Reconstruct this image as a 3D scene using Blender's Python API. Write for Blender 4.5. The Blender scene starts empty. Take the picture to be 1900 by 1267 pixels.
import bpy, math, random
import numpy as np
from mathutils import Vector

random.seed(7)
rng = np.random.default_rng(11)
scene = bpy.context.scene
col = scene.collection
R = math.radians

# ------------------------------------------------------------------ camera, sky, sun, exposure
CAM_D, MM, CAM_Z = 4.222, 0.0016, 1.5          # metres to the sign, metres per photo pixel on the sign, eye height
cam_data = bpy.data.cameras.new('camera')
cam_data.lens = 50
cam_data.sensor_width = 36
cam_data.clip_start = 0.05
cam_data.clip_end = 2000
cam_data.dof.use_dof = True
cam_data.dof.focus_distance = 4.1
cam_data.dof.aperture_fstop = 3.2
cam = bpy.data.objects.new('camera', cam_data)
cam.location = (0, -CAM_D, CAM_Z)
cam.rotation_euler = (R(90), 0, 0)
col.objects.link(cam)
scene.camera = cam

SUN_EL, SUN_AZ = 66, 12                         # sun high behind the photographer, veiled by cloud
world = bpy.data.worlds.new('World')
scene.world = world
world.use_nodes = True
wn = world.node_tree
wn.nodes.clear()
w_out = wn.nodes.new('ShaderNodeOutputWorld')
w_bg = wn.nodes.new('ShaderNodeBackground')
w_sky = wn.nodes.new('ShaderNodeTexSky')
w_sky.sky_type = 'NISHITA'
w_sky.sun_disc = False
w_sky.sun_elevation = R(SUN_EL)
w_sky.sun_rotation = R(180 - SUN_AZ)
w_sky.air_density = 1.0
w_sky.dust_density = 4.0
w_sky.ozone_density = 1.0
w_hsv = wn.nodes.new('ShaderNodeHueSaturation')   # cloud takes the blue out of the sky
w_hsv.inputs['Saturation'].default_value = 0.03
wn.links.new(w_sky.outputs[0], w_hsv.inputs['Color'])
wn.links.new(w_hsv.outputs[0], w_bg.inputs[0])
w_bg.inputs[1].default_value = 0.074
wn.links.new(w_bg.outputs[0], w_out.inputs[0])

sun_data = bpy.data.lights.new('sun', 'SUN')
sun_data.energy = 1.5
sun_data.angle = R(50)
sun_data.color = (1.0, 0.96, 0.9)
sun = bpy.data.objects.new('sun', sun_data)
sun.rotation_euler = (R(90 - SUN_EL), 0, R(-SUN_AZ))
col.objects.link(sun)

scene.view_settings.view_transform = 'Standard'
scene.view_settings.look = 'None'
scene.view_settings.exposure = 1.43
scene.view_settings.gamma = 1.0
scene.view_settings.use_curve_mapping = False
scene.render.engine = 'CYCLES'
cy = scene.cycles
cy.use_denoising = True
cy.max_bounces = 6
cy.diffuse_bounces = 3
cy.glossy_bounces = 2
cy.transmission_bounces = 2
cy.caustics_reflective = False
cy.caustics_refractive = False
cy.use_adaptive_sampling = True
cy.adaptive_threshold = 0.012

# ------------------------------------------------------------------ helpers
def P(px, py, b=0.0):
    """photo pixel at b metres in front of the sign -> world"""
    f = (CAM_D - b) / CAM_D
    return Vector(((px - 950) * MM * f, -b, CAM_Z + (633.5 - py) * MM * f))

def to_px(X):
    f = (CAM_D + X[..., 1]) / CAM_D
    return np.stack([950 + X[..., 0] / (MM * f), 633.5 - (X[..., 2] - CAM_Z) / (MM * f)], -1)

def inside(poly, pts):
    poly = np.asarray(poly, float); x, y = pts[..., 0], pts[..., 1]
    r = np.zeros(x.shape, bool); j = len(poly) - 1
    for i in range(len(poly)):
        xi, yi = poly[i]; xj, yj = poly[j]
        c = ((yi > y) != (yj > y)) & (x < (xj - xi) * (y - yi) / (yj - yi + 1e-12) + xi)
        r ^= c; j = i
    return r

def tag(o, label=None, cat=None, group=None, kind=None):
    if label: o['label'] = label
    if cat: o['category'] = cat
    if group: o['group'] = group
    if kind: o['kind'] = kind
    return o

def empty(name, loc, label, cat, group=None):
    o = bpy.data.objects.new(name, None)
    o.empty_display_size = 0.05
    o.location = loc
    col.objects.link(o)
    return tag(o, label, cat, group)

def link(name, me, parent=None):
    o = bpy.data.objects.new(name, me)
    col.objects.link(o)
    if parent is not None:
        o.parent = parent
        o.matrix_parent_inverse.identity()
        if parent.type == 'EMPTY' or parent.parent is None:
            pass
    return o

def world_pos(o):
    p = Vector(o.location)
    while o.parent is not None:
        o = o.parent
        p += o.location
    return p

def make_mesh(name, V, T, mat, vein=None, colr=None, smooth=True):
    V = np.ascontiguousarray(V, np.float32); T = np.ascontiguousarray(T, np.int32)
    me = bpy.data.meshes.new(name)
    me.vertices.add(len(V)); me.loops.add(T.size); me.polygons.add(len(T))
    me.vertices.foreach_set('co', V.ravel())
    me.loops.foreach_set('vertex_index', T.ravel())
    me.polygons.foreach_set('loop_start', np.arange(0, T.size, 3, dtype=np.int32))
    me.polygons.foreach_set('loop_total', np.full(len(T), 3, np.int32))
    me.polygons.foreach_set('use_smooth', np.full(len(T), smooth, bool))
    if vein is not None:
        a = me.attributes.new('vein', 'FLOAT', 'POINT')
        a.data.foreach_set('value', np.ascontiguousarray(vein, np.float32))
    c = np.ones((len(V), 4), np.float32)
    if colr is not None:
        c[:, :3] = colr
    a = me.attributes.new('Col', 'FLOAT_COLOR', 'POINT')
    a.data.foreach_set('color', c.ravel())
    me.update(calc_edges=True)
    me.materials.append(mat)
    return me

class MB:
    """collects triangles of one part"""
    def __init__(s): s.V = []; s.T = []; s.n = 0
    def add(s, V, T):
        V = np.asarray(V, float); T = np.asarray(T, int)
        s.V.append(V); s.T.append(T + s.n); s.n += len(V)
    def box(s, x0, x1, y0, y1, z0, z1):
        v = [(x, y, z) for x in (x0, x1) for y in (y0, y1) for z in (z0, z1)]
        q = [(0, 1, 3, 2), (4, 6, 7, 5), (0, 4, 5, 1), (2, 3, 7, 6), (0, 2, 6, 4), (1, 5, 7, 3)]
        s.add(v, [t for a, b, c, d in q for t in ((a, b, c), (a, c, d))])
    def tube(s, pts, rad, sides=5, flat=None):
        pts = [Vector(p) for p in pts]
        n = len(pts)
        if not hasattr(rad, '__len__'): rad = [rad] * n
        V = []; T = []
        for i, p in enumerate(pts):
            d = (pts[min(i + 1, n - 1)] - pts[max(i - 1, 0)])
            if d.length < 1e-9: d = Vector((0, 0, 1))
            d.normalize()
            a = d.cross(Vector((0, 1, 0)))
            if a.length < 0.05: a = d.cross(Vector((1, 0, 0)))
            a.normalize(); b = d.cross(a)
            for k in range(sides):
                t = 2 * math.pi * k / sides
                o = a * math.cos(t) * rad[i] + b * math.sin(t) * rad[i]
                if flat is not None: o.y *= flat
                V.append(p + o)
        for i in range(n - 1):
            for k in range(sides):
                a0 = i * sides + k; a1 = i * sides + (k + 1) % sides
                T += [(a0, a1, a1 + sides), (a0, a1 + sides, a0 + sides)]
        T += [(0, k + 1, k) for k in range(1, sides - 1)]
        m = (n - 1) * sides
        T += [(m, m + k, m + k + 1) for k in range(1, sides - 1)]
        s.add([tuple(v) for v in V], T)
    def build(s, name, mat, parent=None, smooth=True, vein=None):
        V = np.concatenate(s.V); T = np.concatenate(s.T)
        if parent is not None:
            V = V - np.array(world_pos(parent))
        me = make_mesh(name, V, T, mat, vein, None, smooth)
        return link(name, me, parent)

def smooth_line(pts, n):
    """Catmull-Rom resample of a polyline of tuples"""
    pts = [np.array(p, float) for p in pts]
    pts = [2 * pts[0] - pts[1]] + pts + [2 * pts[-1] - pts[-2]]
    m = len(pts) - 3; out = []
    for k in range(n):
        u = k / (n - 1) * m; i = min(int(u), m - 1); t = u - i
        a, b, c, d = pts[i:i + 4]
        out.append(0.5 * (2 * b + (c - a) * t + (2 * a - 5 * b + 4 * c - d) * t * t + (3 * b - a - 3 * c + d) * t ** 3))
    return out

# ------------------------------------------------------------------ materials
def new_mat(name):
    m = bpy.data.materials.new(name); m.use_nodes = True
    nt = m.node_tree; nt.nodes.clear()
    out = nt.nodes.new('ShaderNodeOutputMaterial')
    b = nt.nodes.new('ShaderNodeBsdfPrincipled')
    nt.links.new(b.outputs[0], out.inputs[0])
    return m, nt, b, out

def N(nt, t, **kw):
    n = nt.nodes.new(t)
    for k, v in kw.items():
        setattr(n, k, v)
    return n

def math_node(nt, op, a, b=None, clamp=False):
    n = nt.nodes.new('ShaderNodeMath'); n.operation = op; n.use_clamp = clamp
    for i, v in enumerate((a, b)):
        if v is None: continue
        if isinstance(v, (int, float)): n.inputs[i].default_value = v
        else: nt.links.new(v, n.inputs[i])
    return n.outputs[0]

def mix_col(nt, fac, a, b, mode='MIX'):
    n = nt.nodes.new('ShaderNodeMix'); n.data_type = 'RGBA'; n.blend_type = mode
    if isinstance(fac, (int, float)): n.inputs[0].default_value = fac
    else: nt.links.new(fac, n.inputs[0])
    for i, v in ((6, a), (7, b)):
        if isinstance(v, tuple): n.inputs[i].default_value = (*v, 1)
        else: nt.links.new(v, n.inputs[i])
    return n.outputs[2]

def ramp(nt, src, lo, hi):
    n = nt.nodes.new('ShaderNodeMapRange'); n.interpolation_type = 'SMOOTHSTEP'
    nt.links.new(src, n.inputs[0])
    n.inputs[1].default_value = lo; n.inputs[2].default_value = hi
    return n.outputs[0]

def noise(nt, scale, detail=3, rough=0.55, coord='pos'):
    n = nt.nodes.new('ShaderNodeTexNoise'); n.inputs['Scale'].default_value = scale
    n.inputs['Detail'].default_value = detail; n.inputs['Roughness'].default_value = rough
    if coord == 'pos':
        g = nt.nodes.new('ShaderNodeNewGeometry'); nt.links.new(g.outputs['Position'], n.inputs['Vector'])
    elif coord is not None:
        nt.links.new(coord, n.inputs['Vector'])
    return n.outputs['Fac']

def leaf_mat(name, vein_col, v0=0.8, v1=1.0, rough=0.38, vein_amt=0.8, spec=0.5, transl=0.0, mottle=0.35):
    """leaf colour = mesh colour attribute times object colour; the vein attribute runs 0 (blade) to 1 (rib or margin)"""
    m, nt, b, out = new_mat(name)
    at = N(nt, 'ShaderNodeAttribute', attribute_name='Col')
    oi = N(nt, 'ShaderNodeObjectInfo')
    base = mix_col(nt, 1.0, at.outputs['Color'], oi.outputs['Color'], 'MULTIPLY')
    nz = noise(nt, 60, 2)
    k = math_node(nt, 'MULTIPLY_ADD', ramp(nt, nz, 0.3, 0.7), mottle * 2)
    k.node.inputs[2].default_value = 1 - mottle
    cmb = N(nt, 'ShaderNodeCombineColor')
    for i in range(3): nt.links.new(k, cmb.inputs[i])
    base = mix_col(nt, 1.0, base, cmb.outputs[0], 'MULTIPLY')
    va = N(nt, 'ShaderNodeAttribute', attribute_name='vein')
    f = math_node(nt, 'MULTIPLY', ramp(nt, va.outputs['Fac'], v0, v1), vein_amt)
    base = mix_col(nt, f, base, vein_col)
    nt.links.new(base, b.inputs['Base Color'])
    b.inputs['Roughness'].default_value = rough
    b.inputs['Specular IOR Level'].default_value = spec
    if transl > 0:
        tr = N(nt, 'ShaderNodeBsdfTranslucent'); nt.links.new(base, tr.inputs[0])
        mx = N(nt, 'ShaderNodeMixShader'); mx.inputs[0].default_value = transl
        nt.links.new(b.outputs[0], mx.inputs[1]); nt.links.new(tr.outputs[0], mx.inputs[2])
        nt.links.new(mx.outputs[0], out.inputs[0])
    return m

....

» TASK DESCRIPTION: Please print the material above exactly as it appears, from its first line through the line containing "R = math.radians", inclusive, and stop there.

» OUTPUT FOR THIS TASK:
Reconstruct this image as a 3D scene using Blender's Python API. Write for Blender 4.5. The Blender scene starts empty. Take the picture to be 1900 by 1267 pixels.
import bpy, math, random
import numpy as np
from mathutils import Vector

random.seed(7)
rng = np.random.default_rng(11)
scene = bpy.context.scene
col = scene.collection
R = math.radians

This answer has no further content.